My wife has always maintained a sizable savings account, but having extra cash is new to me. Until recently, I had always lived paycheck-to-paycheck, often treading close to a zero dollar balance in my checkbook for months at a time. Now, though, I’ve not only established an emergency account, but set up a couple of targeted accounts as well. (One is for vacations, and the other is for a new car.)
My method works for me, but others have different approaches. In her book Debt-Proof Living, author Mary Hunt suggests a sort of “emergency fund plus“. Often when people struggle with money, she says, it’s not the predictable monthly bills that are the problem. People cannot cope with the unexpected things — not just emergencies (like a severe illness), but irregular expenses like auto maintenance, wedding and birthday gifts, or a new pair of shoes.
To deal with all of life’s surprises, Hunt recommends a Freedom Account. Here’s how it works:
- Determine your irregular, unexpected, and intermittent expenses. Because the past provides a good indication of the future, look at your records for the past year or two. Make a list of your expenses that don’t occur on a monthly basis. Divide them into broad categories and calculate our approximate monthly spending on each.
- Open a second checking account. Most of the tactics we discuss at Get Rich Slowly involve multiple savings accounts. Hunt advocates opening a second checking account to act as a Freedom Account. She further warns that “under no circumstances should you accept overdraft protection, ATM privileges, or a debit card for your Freedom Account”. This account is not for daily use.
- Authorize an automatic deposit. When you open your Freedom Account, instruct the bank to schedule an automatic deposit from an existing account based on the average monthly total of your irregular expenses. Pick a day of the month that works based on your cash flow. For me it’s best to have automatic transactions occur soon after I get paid.
- Start a logbook. “As far as the bank is concerned, you have a second checking account,” Hunt writes. “But you are going to treat your new Freedom Account as a collection of sub-accounts.” To do this, take the list of irregular expenses you created earlier and start a page for each category. For example, you might have pages for clothing, vacation, property taxes, and auto maintenance. Each month when the automatic deposit is made into your Freedom Account, you will divide that among the sub-accounts in your logbook. For example, if you transfer $200/month to your Freedom Account, you might manually add $25 to vacation, $25 to clothing, $100 to property taxes, and $50 to auto maintenance.
- Make a deposit every month. “This is going to feel weird in the beginning,” Hunt says. She’s right. It felt strange to me when I began to keep sub-accounts at my credit union, but now it’s second nature. I like having my money divided based on its intended use. With your Freedom Account, you’ll be transferring from your primary checking account to a secondary checking account on a specific date each month. Then you’ll further divide your money by hand in your logbook. It sounds like a lot of work, but it’s really not.
Hunt notes that Freedom Accounts can be a great marital aid. By giving each partner a Freedom Account, both spouses can have their own pool of money to budget independently.

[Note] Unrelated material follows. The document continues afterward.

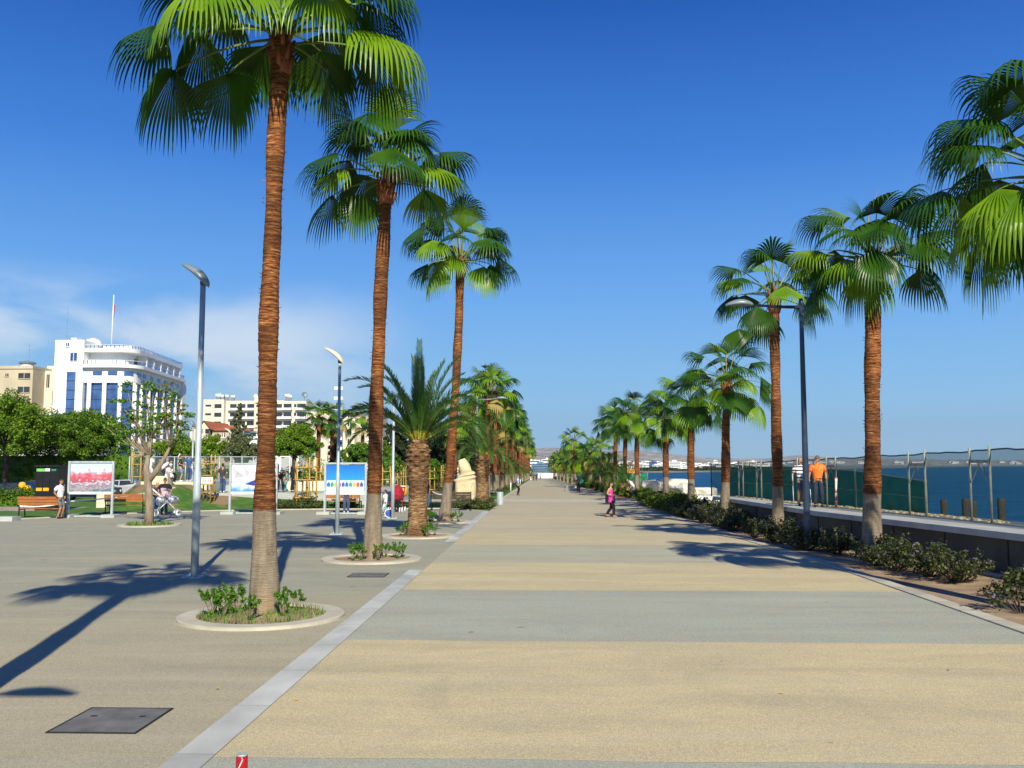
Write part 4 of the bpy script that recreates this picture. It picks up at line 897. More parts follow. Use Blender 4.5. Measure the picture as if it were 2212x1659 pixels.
for z, h in ((125, 5.5), (420, 4)):
    a = thing('antenna', 'television aerial on the %s of the tan block' % ('front roof' if z == 125 else 'rear roof'), 'antenna', (zt(z), TY+6, hT(1000))); b = MB(); b.tube([(0, 0, 0), (0, 0, h)], .05, 5)
    for q in (.6, .75, .95): b.tube([(-.9, 0, h*q), (.9, 0, h*q)], .03, 4)
    b.build('mast', M['greypaint'], a)
# --- cream apartment block
AY = 300.0; hA = lambda zy: CAMH+(1506-zy)*AY/2000/4.8; za = lambda z: Xat((700+z/2.765)/1.736, AY, 15)
t = thing('apartment_building', 'long cream apartment block with balconies behind the nearest palm trunk', 'building'); b = MB()
b.box(za(190), za(402), AY-2, AY+14, 0, hA(822)); b.box(za(402)+.01, za(780), AY, AY+14, 0, hA(832)); b.box(za(710), za(786), AY-1.5, AY+6, 0, hA(765)); b.box(za(786)+.01, za(1005), AY, AY+14, 0, hA(830)); b.box(za(1005)+.01, za(1245), AY-1, AY+13, 0, hA(838)); b.build('wall', M['render_c'], t)
rows = [(870, 912), (960, 1003), (1052, 1095), (1145, 1188), (1238, 1281)]
wins(t, 'window', M['glass_d'], [(za(305), za(378), hA(c), hA(a)) for a, c in rows], AY-2, .06)
wins(t, 'window', M['glass_d'], [(za(212), za(272), hA(c-16), hA(a+6)) for a, c in rows[:3]], AY-2, .05)
for x0, x1, yy in ((445, 512, AY), (535, 605, AY), (622, 704, AY), (840, 900, AY), (920, 985, AY), (1010, 1092, AY-1), (1150, 1240, AY-1)):
    wins(t, 'balcony_opening', M['glass_d'], [(za(x0), za(x1), hA(c), hA(a-4)) for a, c in rows], yy, .05)
    for a, c in rows:
        b = MB(); b.box(za(x0)-.3, za(x1)+.3, yy-1.4, yy-.06, hA(c+22), hA(c-2)); b.build('balcony', M['render_w'], t)
wins(t, 'window', M['glass_d'], [(za(1118), za(1142), hA(c-10), hA(a)) for a, c in rows], AY-1, .05)
wins(t, 'window', M['glass_d'], [(za(732), za(768), hA(c-10), hA(a+8)) for a, c in rows], AY-1.5, .05)
for i, (z, s) in enumerate(((300, 1.3), (352, 1.1), (382, 1.1), (452, 1.0), (690, 1.0), (1022, 1.2), (1045, 1.0))):
    a = thing('solar_water_heater', 'white water tank on the cream apartment roof, number %s from the left' % ['first', 'second', 'third', 'fourth', 'fifth', 'sixth', 'seventh'][i], 'water tank', (za(z), AY+2, hA(825)), sc=s*.6); b = MB()
    b.tube([(-1.2, 0, 2.2), (1.2, 0, 2.2)], .75, 12); b.build('tank', M['white'], a, True); b = MB(); b.box(-.9, .9, -.5, .5, 0, 1.5); b.build('stand', M['greypaint'], a)
a = thing('satellite_dish', 'round satellite dish on the right end of the cream apartment roof', 'satellite dish', (za(1215), AY, hA(838)), sc=.6); b = MB(); b.tube([(0, 0, 0), (0, 0, 3)], .12, 6); b.build('stand', M['greypaint'], a); b = MB(); b.lathe([(.1, 0), (1.0, .2), (1.7, .7)], 16, cap=False); o = b.build('dish', M['greypaint'], a, True, (0, 0, 3.2)); o.rotation_euler = (R_(70), 0, .5)
# --- blank-walled block and its neighbours
BY = 262.0; hB = lambda zy: CAMH+(1506-zy)*BY/2000/4.8; zb_ = lambda z: Xat((700+z/2.765)/1.736, BY, 12)
t = thing('apartment_building', 'tall block with a blank cream side wall behind two slim palms', 'building'); b = MB(); b.box(zb_(1240), zb_(1498), BY, BY+14, 0, hB(948)); b.build('wall', M['render_c'], t)
b = MB(); b.box(zb_(1498)+.01, zb_(1590), BY+3, BY+12, 0, hB(950)); b.build('stair_glass', M['glass_b'], t); b = MB()
for k in range(9): b.box(zb_(1498)+.02, zb_(1590), BY+2.8, BY+2.98, 1+2.9*k, 1.9+2.9*k)
b.build('stair_slab', M['render_w'], t)
t = thing('apartment_building', 'narrow cream block with stacked balconies right of the second lamp', 'building'); b = MB(); b.box(zb_(1590)+.02, zb_(1712), BY+4, BY+16, 0, hB(940)); b.build('wall', M['render_c'], t)
wins(t, 'window', M['glass_d'], [(zb_(1640), zb_(1680), hB(c), hB(a)) for a, c in ((960, 1005), (1050, 1095), (1140, 1185), (1230, 1275))], BY+4, .05, M['render_w'])
t = thing('apartment_building', 'lower tan block partly hidden by the second palm trunk', 'building'); b = MB(); b.box(zb_(1712)+.02, zb_(1960), BY+8, BY+20, 0, hB(985)); b.build('wall', M['tan'], t)
wins(t, 'window', M['glass_d'], [(zb_(1735+60*k), zb_(1765+60*k), hB(c), hB(a)) for k in range(3) for a, c in ((1010, 1050), (1100, 1140))], BY+8, .05, M['render_w'])
# --- old house with red roof
HY = 132.0; hH = lambda zy: CAMH+(1506-zy)*HY/2000/4.8; zh = lambda z: Xat((700+z/2.765)/1.736, HY, 6)
t = thing('house', 'old cream house with red tiled roof and a white ornate gable', 'house'); b = MB(); b.box(zh(60), zh(245), HY-1, HY+9, 0, hH(1130)); xa, xb = zh(148), zh(258); zr = hH(1055); b.add([(xa, HY-1.02, hH(1130)), (xb, HY-1.02, hH(1130)), ((xa+xb)/2, HY-1.02, zr), (xa, HY+9, hH(1130)), (xb, HY+9, hH(1130)), ((xa+xb)/2, HY+9, zr)], [(0, 1, 2), (5, 4, 3)]); b.build('gable_wall', M['cream'], t)
b = MB(); b.add([(xa-.3, HY-1.3, hH(1130)-.1), ((xa+xb)/2, HY-1.3, zr+.15), ((xa+xb)/2, HY+9, zr+.15), (xa-.3, HY+9, hH(1130)-.1), (xb+.3, HY-1.3, hH(1130)-.1), (xb+.3, HY+9, hH(1130)-.1)], [(0, 1, 2, 3), (1, 4, 5, 2)]); b.build('gable_roof', M['rooftile'], t)
b = MB(); b.box(zh(260), zh(540), HY, HY+8, 0, hH(1145)); b.build('wall', M['tan'], t)
b = MB(); x0, x1 = zh(245), zh(560); b.add([(x0, HY-.4, hH(1145)), (x1, HY-.4, hH(1145)), (x1-2.5, HY+4, hH(1072)), (x0+2.0, HY+4, hH(1072)), (x0, HY+8, hH(1145)), (x1, HY+8, hH(1145))], [(0, 1, 2, 3), (1, 5, 2), (0, 3, 4), (3, 2, 5, 4)]); b.build('roof', M['rooftile'], t)
b = MB(); b.add([(zh(20), HY+.5, hH(1120)), (zh(150), HY+.5, hH(1120)), (zh(150), HY+4, hH(1052)), (zh(45), HY+4, hH(1052))], [(0, 1, 2, 3)]); b.build('roof', M['rooftile'], t)
wins(t, 'window', M['glass_d'], [((xa+xb)/2-.7, (xa+xb)/2-.2, hH(1175), hH(1130)), ((xa+xb)/2+.2, (xa+xb)/2+.7, hH(1175), hH(1130))], HY-1, .06)
wins(t, 'window', M['glass_d'], [(zh(300+70*k), zh(325+70*k), hH(1215), hH(1170)) for k in range(3)], HY, .06, M['white'])
# low villas and shops glimpsed through the trees
for i, (px, y, w, h, m, lab) in enumerate([(-8, 120, 14, 9, 'render_w', 'white low house behind the leftmost umbrella pine'), (95, 128, 12, 8, 'render_w', 'white villa glimpsed under the wide umbrella pine'), (575, 125, 9, 6, 'render_w', 'white shop front behind the nearest palm trunk'), (850, 135, 8, 6, 'render_w', 'white house glimpsed left of the date palm trunk'), (960, 140, 10, 7, 'render_c', 'cream house glimpsed behind the dark cedars')]):
    x = Xat(px, y, 3); t = thing('house', lab, 'house', (x, y, 0)); b = MB(); b.box(-w/2, w/2, 0, 8, 0, h); b.box(-w/2-.2, w/2+.2, -.2, 8.2, h, h+.35); b.build('wall', M[m], t)
    wins(t, 'window', M['glass_d'], [(-w/2+1+2.2*k, -w/2+2.1+2.2*k, z, z+1.4) for k in range(int(w/2.3)) for z in (1.2, 4.2)], 0, .05, M['white'])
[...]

This sounds like a viable alternative to a standard emergency fund. I don’t plan to implement a Freedom Account for myself — I like my current system — but it’s something I would have considered during the three years I was working to pay off my debt.
Addendum: Several readers have noted that Hunt’s method is a little outdated. A modern way to do this would be to open an account at ING Direct. Because ING Direct allows you to create multiple accounts at no cost, you can have one for each of category.